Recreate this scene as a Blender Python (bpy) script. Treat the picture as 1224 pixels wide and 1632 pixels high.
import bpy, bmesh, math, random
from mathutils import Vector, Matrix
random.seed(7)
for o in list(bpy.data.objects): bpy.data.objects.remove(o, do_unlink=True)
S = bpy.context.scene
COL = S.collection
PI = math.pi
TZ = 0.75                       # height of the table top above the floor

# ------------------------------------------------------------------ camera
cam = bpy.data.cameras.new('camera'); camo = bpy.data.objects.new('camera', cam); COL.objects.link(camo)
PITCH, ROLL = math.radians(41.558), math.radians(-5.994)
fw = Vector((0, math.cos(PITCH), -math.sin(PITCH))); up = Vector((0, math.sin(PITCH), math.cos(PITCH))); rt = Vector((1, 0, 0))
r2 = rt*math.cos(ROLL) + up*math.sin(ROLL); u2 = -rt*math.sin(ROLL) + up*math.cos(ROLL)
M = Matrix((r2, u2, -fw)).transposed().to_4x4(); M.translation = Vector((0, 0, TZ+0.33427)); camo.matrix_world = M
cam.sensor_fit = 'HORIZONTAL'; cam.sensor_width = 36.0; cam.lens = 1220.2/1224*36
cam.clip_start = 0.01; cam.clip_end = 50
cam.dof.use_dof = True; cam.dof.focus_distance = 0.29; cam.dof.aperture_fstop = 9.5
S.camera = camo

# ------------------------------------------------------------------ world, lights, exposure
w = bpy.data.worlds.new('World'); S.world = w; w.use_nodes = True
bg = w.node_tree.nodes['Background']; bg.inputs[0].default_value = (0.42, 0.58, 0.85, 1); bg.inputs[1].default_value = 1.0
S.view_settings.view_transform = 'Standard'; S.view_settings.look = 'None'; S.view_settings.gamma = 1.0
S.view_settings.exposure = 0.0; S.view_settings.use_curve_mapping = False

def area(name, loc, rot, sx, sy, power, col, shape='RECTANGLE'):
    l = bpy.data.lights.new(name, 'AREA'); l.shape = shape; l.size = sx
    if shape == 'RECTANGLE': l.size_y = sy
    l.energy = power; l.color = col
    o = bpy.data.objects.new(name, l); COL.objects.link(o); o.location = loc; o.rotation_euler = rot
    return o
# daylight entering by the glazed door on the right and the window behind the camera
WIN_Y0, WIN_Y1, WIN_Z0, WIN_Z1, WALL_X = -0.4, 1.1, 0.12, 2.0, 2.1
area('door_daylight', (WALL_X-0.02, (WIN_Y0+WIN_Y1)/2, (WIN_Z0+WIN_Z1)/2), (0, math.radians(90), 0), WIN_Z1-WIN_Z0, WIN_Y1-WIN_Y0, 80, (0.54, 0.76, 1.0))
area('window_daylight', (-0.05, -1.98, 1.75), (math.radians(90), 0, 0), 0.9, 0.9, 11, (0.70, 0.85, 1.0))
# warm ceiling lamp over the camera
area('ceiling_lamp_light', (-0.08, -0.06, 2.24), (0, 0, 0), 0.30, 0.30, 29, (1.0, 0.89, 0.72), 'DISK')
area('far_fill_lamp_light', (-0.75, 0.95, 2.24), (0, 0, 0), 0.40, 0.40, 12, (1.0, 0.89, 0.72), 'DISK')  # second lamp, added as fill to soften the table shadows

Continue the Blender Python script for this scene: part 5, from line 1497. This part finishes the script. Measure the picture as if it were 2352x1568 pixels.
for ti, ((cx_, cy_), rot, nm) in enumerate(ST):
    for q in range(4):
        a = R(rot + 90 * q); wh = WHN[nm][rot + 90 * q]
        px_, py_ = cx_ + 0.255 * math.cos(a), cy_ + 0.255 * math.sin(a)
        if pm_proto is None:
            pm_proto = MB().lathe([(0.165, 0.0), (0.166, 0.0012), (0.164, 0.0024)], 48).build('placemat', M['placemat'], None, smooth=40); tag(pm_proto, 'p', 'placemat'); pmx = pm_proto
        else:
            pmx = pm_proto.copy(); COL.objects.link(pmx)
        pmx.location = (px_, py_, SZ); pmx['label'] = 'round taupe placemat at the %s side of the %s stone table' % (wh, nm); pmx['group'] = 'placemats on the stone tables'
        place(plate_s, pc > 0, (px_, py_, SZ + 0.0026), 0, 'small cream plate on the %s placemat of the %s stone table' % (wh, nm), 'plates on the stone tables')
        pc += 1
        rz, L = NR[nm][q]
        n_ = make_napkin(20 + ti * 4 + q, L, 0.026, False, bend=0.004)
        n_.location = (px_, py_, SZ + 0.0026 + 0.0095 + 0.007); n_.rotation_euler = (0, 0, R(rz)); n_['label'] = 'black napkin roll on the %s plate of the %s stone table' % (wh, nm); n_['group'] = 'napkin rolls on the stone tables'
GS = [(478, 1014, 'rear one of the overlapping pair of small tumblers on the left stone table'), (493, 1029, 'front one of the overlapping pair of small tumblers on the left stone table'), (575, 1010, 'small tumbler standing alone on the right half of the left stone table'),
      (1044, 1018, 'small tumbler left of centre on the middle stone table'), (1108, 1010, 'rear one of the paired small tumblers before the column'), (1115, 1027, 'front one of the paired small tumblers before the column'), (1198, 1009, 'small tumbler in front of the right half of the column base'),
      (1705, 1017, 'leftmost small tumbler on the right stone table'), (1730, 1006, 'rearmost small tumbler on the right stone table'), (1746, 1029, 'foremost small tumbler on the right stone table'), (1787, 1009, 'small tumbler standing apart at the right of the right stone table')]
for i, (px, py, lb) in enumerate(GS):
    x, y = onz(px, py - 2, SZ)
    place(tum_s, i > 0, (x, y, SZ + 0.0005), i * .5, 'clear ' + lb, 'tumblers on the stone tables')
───
• [The request]:
Give back each line above precisely as it stands.

• [Answer for the task]:
Recreate this scene as a Blender Python (bpy) script. Treat the picture as 1224 pixels wide and 1632 pixels high.
import bpy, bmesh, math, random
from mathutils import Vector, Matrix
random.seed(7)
for o in list(bpy.data.objects): bpy.data.objects.remove(o, do_unlink=True)
S = bpy.context.scene
COL = S.collection
PI = math.pi
TZ = 0.75                       # height of the table top above the floor

# ------------------------------------------------------------------ camera
cam = bpy.data.cameras.new('camera'); camo = bpy.data.objects.new('camera', cam); COL.objects.link(camo)
PITCH, ROLL = math.radians(41.558), math.radians(-5.994)
fw = Vector((0, math.cos(PITCH), -math.sin(PITCH))); up = Vector((0, math.sin(PITCH), math.cos(PITCH))); rt = Vector((1, 0, 0))
r2 = rt*math.cos(ROLL) + up*math.sin(ROLL); u2 = -rt*math.sin(ROLL) + up*math.cos(ROLL)
M = Matrix((r2, u2, -fw)).transposed().to_4x4(); M.translation = Vector((0, 0, TZ+0.33427)); camo.matrix_world = M
cam.sensor_fit = 'HORIZONTAL'; cam.sensor_width = 36.0; cam.lens = 1220.2/1224*36
cam.clip_start = 0.01; cam.clip_end = 50
cam.dof.use_dof = True; cam.dof.focus_distance = 0.29; cam.dof.aperture_fstop = 9.5
S.camera = camo

# ------------------------------------------------------------------ world, lights, exposure
w = bpy.data.worlds.new('World'); S.world = w; w.use_nodes = True
bg = w.node_tree.nodes['Background']; bg.inputs[0].default_value = (0.42, 0.58, 0.85, 1); bg.inputs[1].default_value = 1.0
S.view_settings.view_transform = 'Standard'; S.view_settings.look = 'None'; S.view_settings.gamma = 1.0
S.view_settings.exposure = 0.0; S.view_settings.use_curve_mapping = False

def area(name, loc, rot, sx, sy, power, col, shape='RECTANGLE'):
    l = bpy.data.lights.new(name, 'AREA'); l.shape = shape; l.size = sx
    if shape == 'RECTANGLE': l.size_y = sy
    l.energy = power; l.color = col
    o = bpy.data.objects.new(name, l); COL.objects.link(o); o.location = loc; o.rotation_euler = rot
    return o
# daylight entering by the glazed door on the right and the window behind the camera
WIN_Y0, WIN_Y1, WIN_Z0, WIN_Z1, WALL_X = -0.4, 1.1, 0.12, 2.0, 2.1
area('door_daylight', (WALL_X-0.02, (WIN_Y0+WIN_Y1)/2, (WIN_Z0+WIN_Z1)/2), (0, math.radians(90), 0), WIN_Z1-WIN_Z0, WIN_Y1-WIN_Y0, 80, (0.54, 0.76, 1.0))
area('window_daylight', (-0.05, -1.98, 1.75), (math.radians(90), 0, 0), 0.9, 0.9, 11, (0.70, 0.85, 1.0))
# warm ceiling lamp over the camera
area('ceiling_lamp_light', (-0.08, -0.06, 2.24), (0, 0, 0), 0.30, 0.30, 29, (1.0, 0.89, 0.72), 'DISK')
area('far_fill_lamp_light', (-0.75, 0.95, 2.24), (0, 0, 0), 0.40, 0.40, 12, (1.0, 0.89, 0.72), 'DISK')  # second lamp, added as fill to soften the table shadows

Continue the Blender Python script for this scene: part 5, from line 1497. This part finishes the script. Measure the picture as if it were 2352x1568 pixels.
for ti, ((cx_, cy_), rot, nm) in enumerate(ST):
    for q in range(4):
        a = R(rot + 90 * q); wh = WHN[nm][rot + 90 * q]
        px_, py_ = cx_ + 0.255 * math.cos(a), cy_ + 0.255 * math.sin(a)
        if pm_proto is None:
            pm_proto = MB().lathe([(0.165, 0.0), (0.166, 0.0012), (0.164, 0.0024)], 48).build('placemat', M['placemat'], None, smooth=40); tag(pm_proto, 'p', 'placemat'); pmx = pm_proto
        else:
            pmx = pm_proto.copy(); COL.objects.link(pmx)
        pmx.location = (px_, py_, SZ); pmx['label'] = 'round taupe placemat at the %s side of the %s stone table' % (wh, nm); pmx['group'] = 'placemats on the stone tables'
        place(plate_s, pc > 0, (px_, py_, SZ + 0.0026), 0, 'small cream plate on the %s placemat of the %s stone table' % (wh, nm), 'plates on the stone tables')
        pc += 1
        rz, L = NR[nm][q]
        n_ = make_napkin(20 + ti * 4 + q, L, 0.026, False, bend=0.004)
        n_.location = (px_, py_, SZ + 0.0026 + 0.0095 + 0.007); n_.rotation_euler = (0, 0, R(rz)); n_['label'] = 'black napkin roll on the %s plate of the %s stone table' % (wh, nm); n_['group'] = 'napkin rolls on the stone tables'
GS = [(478, 1014, 'rear one of the overlapping pair of small tumblers on the left stone table'), (493, 1029, 'front one of the overlapping pair of small tumblers on the left stone table'), (575, 1010, 'small tumbler standing alone on the right half of the left stone table'),
      (1044, 1018, 'small tumbler left of centre on the middle stone table'), (1108, 1010, 'rear one of the paired small tumblers before the column'), (1115, 1027, 'front one of the paired small tumblers before the column'), (1198, 1009, 'small tumbler in front of the right half of the column base'),
      (1705, 1017, 'leftmost small tumbler on the right stone table'), (1730, 1006, 'rearmost small tumbler on the right stone table'), (1746, 1029, 'foremost small tumbler on the right stone table'), (1787, 1009, 'small tumbler standing apart at the right of the right stone table')]
for i, (px, py, lb) in enumerate(GS):
    x, y = onz(px, py - 2, SZ)
    place(tum_s, i > 0, (x, y, SZ + 0.0005), i * .5, 'clear ' + lb, 'tumblers on the stone tables')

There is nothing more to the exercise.